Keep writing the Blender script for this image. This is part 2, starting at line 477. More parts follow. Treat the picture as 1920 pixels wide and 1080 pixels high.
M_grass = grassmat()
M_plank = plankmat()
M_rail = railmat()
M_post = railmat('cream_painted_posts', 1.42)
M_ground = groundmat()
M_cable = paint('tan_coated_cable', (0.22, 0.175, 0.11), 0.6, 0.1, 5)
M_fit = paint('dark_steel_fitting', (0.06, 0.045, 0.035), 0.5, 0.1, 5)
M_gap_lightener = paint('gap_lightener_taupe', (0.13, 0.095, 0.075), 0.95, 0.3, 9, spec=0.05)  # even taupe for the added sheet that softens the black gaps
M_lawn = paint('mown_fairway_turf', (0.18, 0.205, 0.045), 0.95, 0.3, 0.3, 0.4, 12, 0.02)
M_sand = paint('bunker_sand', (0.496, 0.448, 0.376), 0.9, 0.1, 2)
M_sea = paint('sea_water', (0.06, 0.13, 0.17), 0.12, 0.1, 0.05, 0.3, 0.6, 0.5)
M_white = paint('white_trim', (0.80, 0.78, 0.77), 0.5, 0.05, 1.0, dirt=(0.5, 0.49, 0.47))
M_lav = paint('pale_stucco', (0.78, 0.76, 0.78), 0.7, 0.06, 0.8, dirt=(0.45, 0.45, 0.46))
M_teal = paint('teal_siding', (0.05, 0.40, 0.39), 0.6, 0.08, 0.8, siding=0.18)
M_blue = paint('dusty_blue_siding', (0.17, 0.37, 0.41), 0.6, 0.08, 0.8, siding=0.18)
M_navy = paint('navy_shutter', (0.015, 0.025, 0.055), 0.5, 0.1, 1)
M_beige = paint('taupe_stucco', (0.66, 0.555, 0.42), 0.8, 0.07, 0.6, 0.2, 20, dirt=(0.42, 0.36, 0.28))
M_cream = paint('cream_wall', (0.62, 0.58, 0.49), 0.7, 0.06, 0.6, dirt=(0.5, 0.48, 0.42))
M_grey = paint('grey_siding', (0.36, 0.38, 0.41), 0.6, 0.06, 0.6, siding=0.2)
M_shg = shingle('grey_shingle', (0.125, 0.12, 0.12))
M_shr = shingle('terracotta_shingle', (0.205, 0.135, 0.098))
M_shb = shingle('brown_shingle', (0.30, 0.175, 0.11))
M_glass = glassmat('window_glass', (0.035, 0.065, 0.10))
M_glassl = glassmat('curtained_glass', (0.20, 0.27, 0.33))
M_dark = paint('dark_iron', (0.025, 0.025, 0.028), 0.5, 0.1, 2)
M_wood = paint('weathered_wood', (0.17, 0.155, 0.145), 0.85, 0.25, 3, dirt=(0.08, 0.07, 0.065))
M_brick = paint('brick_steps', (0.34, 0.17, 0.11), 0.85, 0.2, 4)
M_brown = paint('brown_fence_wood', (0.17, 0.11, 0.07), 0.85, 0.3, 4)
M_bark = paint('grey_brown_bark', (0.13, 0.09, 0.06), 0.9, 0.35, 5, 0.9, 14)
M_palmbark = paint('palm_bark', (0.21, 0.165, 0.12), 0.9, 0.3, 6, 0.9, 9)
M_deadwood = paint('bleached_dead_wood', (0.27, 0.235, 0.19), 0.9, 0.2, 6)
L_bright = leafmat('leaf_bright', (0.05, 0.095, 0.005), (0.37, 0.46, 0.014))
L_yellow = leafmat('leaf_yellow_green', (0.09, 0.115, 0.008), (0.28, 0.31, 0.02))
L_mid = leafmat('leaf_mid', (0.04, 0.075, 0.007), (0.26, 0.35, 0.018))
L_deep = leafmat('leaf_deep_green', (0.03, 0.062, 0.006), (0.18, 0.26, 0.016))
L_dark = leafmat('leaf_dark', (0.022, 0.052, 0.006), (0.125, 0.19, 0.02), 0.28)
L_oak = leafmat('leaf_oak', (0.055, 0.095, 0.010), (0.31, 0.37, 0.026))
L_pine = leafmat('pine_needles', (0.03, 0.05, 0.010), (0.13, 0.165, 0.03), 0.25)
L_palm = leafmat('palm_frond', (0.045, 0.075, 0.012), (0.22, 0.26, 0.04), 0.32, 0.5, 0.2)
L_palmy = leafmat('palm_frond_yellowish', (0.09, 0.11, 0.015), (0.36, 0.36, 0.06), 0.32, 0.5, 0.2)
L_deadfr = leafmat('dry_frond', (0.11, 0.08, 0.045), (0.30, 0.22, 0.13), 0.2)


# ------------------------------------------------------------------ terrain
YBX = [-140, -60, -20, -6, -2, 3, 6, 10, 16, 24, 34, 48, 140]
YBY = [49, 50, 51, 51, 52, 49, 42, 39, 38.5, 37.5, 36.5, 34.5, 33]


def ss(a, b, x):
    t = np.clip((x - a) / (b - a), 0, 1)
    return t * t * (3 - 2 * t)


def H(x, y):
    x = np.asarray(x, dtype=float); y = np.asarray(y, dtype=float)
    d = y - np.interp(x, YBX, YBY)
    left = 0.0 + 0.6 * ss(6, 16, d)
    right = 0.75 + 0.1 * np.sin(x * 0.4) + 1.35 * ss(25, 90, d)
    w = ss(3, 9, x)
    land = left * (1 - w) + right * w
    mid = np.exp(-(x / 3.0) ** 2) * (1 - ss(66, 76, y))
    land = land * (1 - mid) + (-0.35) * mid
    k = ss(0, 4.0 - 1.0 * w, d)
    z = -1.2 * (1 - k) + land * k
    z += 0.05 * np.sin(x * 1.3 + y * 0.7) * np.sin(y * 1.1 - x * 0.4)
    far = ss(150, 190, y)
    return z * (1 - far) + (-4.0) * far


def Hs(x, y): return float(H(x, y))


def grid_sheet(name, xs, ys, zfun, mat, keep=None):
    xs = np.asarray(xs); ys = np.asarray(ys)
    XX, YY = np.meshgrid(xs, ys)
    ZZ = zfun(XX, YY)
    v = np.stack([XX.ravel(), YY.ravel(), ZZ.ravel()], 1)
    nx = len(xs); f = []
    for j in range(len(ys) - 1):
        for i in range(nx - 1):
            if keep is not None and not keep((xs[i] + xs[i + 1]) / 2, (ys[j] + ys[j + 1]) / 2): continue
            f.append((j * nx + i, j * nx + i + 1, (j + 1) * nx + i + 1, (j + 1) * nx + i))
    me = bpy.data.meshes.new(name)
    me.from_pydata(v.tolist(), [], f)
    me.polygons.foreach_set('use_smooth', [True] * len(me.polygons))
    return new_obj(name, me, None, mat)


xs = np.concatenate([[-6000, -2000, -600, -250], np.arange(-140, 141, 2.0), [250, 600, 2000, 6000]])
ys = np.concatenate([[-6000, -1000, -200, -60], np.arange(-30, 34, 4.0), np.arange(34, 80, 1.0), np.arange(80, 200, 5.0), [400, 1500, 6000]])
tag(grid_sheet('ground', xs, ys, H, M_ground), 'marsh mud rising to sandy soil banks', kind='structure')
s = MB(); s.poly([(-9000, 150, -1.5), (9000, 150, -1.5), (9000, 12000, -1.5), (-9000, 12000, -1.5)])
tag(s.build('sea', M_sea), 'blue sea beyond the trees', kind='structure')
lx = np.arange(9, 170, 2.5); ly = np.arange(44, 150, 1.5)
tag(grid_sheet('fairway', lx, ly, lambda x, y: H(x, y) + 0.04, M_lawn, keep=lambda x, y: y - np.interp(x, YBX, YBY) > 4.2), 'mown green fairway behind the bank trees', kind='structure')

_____

### WHAT NEEDS TO BE DONE
Write out every line exactly as it stands.

### ANSWER TO THIS TASK
Keep writing the Blender script for this image. This is part 2, starting at line 477. More parts follow. Treat the picture as 1920 pixels wide and 1080 pixels high.
M_grass = grassmat()
M_plank = plankmat()
M_rail = railmat()
M_post = railmat('cream_painted_posts', 1.42)
M_ground = groundmat()
M_cable = paint('tan_coated_cable', (0.22, 0.175, 0.11), 0.6, 0.1, 5)
M_fit = paint('dark_steel_fitting', (0.06, 0.045, 0.035), 0.5, 0.1, 5)
M_gap_lightener = paint('gap_lightener_taupe', (0.13, 0.095, 0.075), 0.95, 0.3, 9, spec=0.05)  # even taupe for the added sheet that softens the black gaps
M_lawn = paint('mown_fairway_turf', (0.18, 0.205, 0.045), 0.95, 0.3, 0.3, 0.4, 12, 0.02)
M_sand = paint('bunker_sand', (0.496, 0.448, 0.376), 0.9, 0.1, 2)
M_sea = paint('sea_water', (0.06, 0.13, 0.17), 0.12, 0.1, 0.05, 0.3, 0.6, 0.5)
M_white = paint('white_trim', (0.80, 0.78, 0.77), 0.5, 0.05, 1.0, dirt=(0.5, 0.49, 0.47))
M_lav = paint('pale_stucco', (0.78, 0.76, 0.78), 0.7, 0.06, 0.8, dirt=(0.45, 0.45, 0.46))
M_teal = paint('teal_siding', (0.05, 0.40, 0.39), 0.6, 0.08, 0.8, siding=0.18)
M_blue = paint('dusty_blue_siding', (0.17, 0.37, 0.41), 0.6, 0.08, 0.8, siding=0.18)
M_navy = paint('navy_shutter', (0.015, 0.025, 0.055), 0.5, 0.1, 1)
M_beige = paint('taupe_stucco', (0.66, 0.555, 0.42), 0.8, 0.07, 0.6, 0.2, 20, dirt=(0.42, 0.36, 0.28))
M_cream = paint('cream_wall', (0.62, 0.58, 0.49), 0.7, 0.06, 0.6, dirt=(0.5, 0.48, 0.42))
M_grey = paint('grey_siding', (0.36, 0.38, 0.41), 0.6, 0.06, 0.6, siding=0.2)
M_shg = shingle('grey_shingle', (0.125, 0.12, 0.12))
M_shr = shingle('terracotta_shingle', (0.205, 0.135, 0.098))
M_shb = shingle('brown_shingle', (0.30, 0.175, 0.11))
M_glass = glassmat('window_glass', (0.035, 0.065, 0.10))
M_glassl = glassmat('curtained_glass', (0.20, 0.27, 0.33))
M_dark = paint('dark_iron', (0.025, 0.025, 0.028), 0.5, 0.1, 2)
M_wood = paint('weathered_wood', (0.17, 0.155, 0.145), 0.85, 0.25, 3, dirt=(0.08, 0.07, 0.065))
M_brick = paint('brick_steps', (0.34, 0.17, 0.11), 0.85, 0.2, 4)
M_brown = paint('brown_fence_wood', (0.17, 0.11, 0.07), 0.85, 0.3, 4)
M_bark = paint('grey_brown_bark', (0.13, 0.09, 0.06), 0.9, 0.35, 5, 0.9, 14)
M_palmbark = paint('palm_bark', (0.21, 0.165, 0.12), 0.9, 0.3, 6, 0.9, 9)
M_deadwood = paint('bleached_dead_wood', (0.27, 0.235, 0.19), 0.9, 0.2, 6)
L_bright = leafmat('leaf_bright', (0.05, 0.095, 0.005), (0.37, 0.46, 0.014))
L_yellow = leafmat('leaf_yellow_green', (0.09, 0.115, 0.008), (0.28, 0.31, 0.02))
L_mid = leafmat('leaf_mid', (0.04, 0.075, 0.007), (0.26, 0.35, 0.018))
L_deep = leafmat('leaf_deep_green', (0.03, 0.062, 0.006), (0.18, 0.26, 0.016))
L_dark = leafmat('leaf_dark', (0.022, 0.052, 0.006), (0.125, 0.19, 0.02), 0.28)
L_oak = leafmat('leaf_oak', (0.055, 0.095, 0.010), (0.31, 0.37, 0.026))
L_pine = leafmat('pine_needles', (0.03, 0.05, 0.010), (0.13, 0.165, 0.03), 0.25)
L_palm = leafmat('palm_frond', (0.045, 0.075, 0.012), (0.22, 0.26, 0.04), 0.32, 0.5, 0.2)
L_palmy = leafmat('palm_frond_yellowish', (0.09, 0.11, 0.015), (0.36, 0.36, 0.06), 0.32, 0.5, 0.2)
L_deadfr = leafmat('dry_frond', (0.11, 0.08, 0.045), (0.30, 0.22, 0.13), 0.2)


# ------------------------------------------------------------------ terrain
YBX = [-140, -60, -20, -6, -2, 3, 6, 10, 16, 24, 34, 48, 140]
YBY = [49, 50, 51, 51, 52, 49, 42, 39, 38.5, 37.5, 36.5, 34.5, 33]


def ss(a, b, x):
    t = np.clip((x - a) / (b - a), 0, 1)
    return t * t * (3 - 2 * t)


def H(x, y):
    x = np.asarray(x, dtype=float); y = np.asarray(y, dtype=float)
    d = y - np.interp(x, YBX, YBY)
    left = 0.0 + 0.6 * ss(6, 16, d)
    right = 0.75 + 0.1 * np.sin(x * 0.4) + 1.35 * ss(25, 90, d)
    w = ss(3, 9, x)
    land = left * (1 - w) + right * w
    mid = np.exp(-(x / 3.0) ** 2) * (1 - ss(66, 76, y))
    land = land * (1 - mid) + (-0.35) * mid
    k = ss(0, 4.0 - 1.0 * w, d)
    z = -1.2 * (1 - k) + land * k
    z += 0.05 * np.sin(x * 1.3 + y * 0.7) * np.sin(y * 1.1 - x * 0.4)
    far = ss(150, 190, y)
    return z * (1 - far) + (-4.0) * far


def Hs(x, y): return float(H(x, y))


def grid_sheet(name, xs, ys, zfun, mat, keep=None):
    xs = np.asarray(xs); ys = np.asarray(ys)
    XX, YY = np.meshgrid(xs, ys)
    ZZ = zfun(XX, YY)
    v = np.stack([XX.ravel(), YY.ravel(), ZZ.ravel()], 1)
    nx = len(xs); f = []
    for j in range(len(ys) - 1):
        for i in range(nx - 1):
            if keep is not None and not keep((xs[i] + xs[i + 1]) / 2, (ys[j] + ys[j + 1]) / 2): continue
            f.append((j * nx + i, j * nx + i + 1, (j + 1) * nx + i + 1, (j + 1) * nx + i))
    me = bpy.data.meshes.new(name)
    me.from_pydata(v.tolist(), [], f)
    me.polygons.foreach_set('use_smooth', [True] * len(me.polygons))
    return new_obj(name, me, None, mat)


xs = np.concatenate([[-6000, -2000, -600, -250], np.arange(-140, 141, 2.0), [250, 600, 2000, 6000]])
ys = np.concatenate([[-6000, -1000, -200, -60], np.arange(-30, 34, 4.0), np.arange(34, 80, 1.0), np.arange(80, 200, 5.0), [400, 1500, 6000]])
tag(grid_sheet('ground', xs, ys, H, M_ground), 'marsh mud rising to sandy soil banks', kind='structure')
s = MB(); s.poly([(-9000, 150, -1.5), (9000, 150, -1.5), (9000, 12000, -1.5), (-9000, 12000, -1.5)])
tag(s.build('sea', M_sea), 'blue sea beyond the trees', kind='structure')
lx = np.arange(9, 170, 2.5); ly = np.arange(44, 150, 1.5)
tag(grid_sheet('fairway', lx, ly, lambda x, y: H(x, y) + 0.04, M_lawn, keep=lambda x, y: y - np.interp(x, YBX, YBY) > 4.2), 'mown green fairway behind the bank trees', kind='structure')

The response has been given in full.